**In a bid to revolutionize retirement savings, President Trump has called for the review of regulations that limit the inclusion of non-traditional investment options like cryptocurrencies in workplace retirement accounts.**
**Trump Advocates for Crypto in Retirement Accounts**

**Trump Advocates for Crypto in Retirement Accounts**
**Trump's latest initiative aims to broaden investment opportunities in 401(k) plans by incorporating cryptocurrencies and alternative assets.**
President Donald Trump has taken a significant step in promoting the inclusion of cryptocurrencies and other non-traditional assets within retirement savings plans, particularly 401(k) accounts, which are widely used in the United States. On Thursday, he directed financial regulators to seek changes that would enable employers to include such investments, aiming to broaden access for everyday workers who typically have limited choices compared to wealthier investors.
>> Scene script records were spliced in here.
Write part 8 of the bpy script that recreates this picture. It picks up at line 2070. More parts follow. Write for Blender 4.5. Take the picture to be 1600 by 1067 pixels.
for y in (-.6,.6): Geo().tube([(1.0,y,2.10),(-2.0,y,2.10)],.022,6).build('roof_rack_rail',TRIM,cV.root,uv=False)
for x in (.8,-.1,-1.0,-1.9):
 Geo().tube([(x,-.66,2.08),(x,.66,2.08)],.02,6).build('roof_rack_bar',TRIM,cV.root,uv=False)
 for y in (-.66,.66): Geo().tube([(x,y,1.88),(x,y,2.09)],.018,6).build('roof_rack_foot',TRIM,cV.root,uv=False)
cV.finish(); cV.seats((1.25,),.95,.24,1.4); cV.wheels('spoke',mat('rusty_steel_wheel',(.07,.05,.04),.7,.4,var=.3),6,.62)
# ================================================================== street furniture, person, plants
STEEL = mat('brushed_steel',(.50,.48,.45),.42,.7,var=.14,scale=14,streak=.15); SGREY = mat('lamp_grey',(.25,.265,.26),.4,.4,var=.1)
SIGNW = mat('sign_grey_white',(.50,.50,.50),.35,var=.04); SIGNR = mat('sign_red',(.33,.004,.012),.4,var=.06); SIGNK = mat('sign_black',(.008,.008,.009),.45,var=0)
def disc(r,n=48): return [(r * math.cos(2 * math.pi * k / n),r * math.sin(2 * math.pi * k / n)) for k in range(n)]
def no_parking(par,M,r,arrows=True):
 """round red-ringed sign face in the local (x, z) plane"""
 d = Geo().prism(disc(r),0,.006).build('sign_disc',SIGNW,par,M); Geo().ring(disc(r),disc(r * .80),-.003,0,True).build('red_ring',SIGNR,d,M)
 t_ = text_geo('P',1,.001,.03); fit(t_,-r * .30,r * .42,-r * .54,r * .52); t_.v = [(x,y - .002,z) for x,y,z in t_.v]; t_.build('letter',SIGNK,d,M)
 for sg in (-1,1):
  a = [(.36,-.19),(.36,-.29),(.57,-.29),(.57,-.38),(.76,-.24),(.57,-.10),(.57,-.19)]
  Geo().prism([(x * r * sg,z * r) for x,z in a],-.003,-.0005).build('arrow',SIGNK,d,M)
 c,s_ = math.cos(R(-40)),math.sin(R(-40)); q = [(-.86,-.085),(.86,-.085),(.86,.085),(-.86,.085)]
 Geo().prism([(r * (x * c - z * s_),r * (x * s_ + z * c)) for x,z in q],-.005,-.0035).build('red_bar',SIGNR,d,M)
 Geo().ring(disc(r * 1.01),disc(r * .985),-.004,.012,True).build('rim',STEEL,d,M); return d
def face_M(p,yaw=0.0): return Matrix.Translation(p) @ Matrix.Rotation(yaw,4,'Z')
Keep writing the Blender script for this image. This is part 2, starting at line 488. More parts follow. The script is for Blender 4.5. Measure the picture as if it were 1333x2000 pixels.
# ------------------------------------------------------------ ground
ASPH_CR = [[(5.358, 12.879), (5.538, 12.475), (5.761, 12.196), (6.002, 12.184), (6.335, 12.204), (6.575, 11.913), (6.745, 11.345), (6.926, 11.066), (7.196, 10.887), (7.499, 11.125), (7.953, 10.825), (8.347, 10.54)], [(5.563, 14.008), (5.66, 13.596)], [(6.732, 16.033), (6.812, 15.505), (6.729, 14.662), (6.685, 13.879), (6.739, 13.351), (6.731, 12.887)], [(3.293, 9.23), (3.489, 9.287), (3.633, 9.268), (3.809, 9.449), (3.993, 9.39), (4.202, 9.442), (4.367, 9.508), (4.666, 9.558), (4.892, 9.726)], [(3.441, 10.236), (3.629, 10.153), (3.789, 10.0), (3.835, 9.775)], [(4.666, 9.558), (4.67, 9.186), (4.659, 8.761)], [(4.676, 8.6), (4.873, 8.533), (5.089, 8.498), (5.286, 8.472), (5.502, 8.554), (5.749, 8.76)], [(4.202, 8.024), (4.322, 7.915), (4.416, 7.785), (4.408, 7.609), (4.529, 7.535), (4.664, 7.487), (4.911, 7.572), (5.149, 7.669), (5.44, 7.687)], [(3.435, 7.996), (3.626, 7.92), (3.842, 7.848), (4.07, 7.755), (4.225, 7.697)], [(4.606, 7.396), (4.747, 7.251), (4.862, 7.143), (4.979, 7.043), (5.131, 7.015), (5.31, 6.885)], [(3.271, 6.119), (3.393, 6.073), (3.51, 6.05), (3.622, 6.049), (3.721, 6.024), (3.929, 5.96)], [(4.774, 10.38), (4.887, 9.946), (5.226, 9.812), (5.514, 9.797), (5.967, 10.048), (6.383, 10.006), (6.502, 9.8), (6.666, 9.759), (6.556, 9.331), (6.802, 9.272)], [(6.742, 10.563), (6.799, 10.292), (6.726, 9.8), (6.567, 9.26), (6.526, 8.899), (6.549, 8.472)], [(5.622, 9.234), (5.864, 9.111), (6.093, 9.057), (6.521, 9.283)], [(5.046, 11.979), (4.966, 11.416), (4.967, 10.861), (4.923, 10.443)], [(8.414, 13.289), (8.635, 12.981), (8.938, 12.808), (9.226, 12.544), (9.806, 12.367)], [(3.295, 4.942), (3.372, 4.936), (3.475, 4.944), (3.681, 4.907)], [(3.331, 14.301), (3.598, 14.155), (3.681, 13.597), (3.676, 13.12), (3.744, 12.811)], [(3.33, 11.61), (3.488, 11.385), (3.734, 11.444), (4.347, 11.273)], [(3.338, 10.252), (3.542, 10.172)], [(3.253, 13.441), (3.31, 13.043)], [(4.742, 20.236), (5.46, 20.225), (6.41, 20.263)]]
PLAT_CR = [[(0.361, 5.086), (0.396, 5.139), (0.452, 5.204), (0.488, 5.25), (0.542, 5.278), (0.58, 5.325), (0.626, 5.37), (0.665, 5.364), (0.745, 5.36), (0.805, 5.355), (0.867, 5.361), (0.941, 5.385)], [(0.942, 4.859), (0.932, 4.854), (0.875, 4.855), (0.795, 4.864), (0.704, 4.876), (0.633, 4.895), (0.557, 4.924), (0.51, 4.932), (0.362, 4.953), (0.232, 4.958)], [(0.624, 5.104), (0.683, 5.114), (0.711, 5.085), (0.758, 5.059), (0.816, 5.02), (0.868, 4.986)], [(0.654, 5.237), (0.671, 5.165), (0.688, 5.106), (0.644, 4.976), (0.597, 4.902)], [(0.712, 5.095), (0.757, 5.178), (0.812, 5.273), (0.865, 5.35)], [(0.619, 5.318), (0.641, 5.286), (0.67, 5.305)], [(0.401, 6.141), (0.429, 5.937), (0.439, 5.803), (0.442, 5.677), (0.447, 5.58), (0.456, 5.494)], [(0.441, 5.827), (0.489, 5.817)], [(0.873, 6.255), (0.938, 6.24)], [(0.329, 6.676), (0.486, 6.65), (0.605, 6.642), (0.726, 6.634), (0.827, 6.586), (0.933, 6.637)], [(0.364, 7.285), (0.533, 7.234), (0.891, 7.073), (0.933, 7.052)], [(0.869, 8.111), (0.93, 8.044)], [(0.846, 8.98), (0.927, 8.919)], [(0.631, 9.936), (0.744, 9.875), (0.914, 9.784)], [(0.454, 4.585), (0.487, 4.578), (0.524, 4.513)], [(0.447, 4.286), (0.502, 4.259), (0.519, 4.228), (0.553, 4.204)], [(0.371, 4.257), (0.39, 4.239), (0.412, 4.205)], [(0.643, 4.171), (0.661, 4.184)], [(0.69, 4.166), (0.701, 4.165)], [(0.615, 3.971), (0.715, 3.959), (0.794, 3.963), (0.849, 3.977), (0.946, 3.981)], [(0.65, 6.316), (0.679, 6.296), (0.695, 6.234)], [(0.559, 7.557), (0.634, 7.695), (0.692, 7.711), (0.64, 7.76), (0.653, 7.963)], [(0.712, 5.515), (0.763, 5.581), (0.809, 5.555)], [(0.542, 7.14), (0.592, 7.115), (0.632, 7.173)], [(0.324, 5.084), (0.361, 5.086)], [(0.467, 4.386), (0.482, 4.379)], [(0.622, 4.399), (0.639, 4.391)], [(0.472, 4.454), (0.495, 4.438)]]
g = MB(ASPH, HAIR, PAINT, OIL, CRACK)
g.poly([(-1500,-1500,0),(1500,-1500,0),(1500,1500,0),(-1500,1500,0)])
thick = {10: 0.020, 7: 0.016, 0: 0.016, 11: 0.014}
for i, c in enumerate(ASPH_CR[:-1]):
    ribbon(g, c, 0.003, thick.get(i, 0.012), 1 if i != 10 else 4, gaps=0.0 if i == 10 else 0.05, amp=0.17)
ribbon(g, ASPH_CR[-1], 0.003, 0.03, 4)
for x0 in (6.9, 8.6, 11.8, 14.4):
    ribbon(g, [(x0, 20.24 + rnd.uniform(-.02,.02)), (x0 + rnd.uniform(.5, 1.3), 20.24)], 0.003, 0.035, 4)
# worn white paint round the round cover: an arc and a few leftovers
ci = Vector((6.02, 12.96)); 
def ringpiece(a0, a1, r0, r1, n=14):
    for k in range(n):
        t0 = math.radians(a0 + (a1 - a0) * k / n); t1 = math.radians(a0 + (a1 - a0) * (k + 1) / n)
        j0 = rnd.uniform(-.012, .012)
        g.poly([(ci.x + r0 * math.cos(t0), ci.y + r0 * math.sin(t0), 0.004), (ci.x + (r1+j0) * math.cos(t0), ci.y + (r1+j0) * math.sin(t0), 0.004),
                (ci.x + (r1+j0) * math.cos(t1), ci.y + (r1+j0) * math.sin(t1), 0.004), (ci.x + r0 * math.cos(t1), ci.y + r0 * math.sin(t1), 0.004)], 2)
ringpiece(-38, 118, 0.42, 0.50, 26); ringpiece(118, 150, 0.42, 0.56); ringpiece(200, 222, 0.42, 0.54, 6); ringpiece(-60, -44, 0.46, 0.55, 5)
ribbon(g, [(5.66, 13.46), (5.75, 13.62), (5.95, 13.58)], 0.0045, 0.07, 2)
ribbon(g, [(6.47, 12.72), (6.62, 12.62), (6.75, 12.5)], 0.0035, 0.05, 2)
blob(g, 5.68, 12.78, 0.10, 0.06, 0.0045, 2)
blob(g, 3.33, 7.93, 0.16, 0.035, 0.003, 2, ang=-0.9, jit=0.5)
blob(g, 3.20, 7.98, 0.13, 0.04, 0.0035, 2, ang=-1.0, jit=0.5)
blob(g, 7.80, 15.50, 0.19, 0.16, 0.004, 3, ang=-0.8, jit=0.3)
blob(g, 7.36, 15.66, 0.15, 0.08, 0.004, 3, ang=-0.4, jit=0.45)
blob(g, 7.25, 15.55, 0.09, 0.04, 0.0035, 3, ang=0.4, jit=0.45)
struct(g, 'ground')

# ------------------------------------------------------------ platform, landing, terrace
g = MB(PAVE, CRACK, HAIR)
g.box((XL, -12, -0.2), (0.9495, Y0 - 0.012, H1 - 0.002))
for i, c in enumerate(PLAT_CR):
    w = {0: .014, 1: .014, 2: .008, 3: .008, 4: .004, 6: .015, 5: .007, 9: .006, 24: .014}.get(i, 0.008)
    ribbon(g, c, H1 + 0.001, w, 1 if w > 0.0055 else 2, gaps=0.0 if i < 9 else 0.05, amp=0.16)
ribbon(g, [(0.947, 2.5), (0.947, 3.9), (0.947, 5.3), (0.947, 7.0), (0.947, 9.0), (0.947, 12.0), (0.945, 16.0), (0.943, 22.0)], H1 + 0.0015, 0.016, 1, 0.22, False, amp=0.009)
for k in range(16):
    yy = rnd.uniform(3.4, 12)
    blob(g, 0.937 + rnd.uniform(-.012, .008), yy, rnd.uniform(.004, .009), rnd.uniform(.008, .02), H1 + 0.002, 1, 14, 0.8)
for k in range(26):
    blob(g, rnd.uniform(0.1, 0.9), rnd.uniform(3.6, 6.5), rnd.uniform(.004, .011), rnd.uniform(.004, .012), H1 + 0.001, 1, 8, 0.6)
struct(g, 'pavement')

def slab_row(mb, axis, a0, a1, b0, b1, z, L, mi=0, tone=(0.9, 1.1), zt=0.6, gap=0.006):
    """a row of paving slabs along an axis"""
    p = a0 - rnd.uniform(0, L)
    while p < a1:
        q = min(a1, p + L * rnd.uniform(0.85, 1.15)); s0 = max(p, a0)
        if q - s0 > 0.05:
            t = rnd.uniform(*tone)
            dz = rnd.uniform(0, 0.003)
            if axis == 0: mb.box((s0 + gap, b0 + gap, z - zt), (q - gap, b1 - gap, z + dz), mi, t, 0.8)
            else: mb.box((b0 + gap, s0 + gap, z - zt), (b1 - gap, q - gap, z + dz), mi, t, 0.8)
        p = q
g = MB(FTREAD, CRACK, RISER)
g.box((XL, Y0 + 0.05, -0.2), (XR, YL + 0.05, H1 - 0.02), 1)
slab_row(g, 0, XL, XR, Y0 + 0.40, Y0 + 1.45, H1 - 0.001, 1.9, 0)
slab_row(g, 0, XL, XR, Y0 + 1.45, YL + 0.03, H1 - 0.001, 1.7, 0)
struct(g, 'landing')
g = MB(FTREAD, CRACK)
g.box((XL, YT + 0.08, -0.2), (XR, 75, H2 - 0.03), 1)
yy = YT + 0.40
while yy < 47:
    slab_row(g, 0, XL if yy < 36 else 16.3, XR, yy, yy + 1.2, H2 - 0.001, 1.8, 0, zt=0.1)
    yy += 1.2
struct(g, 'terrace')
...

Historically, non-traditional assets, including private equity, real estate, and commodities like gold, have been viewed with caution due to their associated risks and costs. Many employers have avoided these investments to adhere to government rules that require careful consideration of factors such as expense and risk in managing retirement accounts. This change in direction could potentially open investment avenues for employees that were previously only available to institutional investors.
The Department of Labor (DOL) has been given a timeframe of 180 days to assess the current regulations, although experts believe significant changes may not be realized immediately. Notably, major investment firms such as State Street and Vanguard have begun collaborating with alternative asset managers, like Apollo Global and Blackstone, to develop private-equity focused retirement options.
It is important to note that Trump's interests in the cryptocurrency sector, along with his previous directives to promote alternative investments in retirement plans, add layers of complexity to this initiative. The DOL had previously advised caution regarding crypto investments in retirement plans, but recent developments indicate a shift toward a more favorable stance.
The move has raised concerns among some critics who argue that allowing cryptocurrencies into retirement plans could introduce significant risks for individual savers, particularly those who may not fully understand the complexities of such investments. As the U.S. navigates the implications of these regulatory changes, stakeholders in both the financial and entrepreneurial sectors are observing closely how this policy will unfold.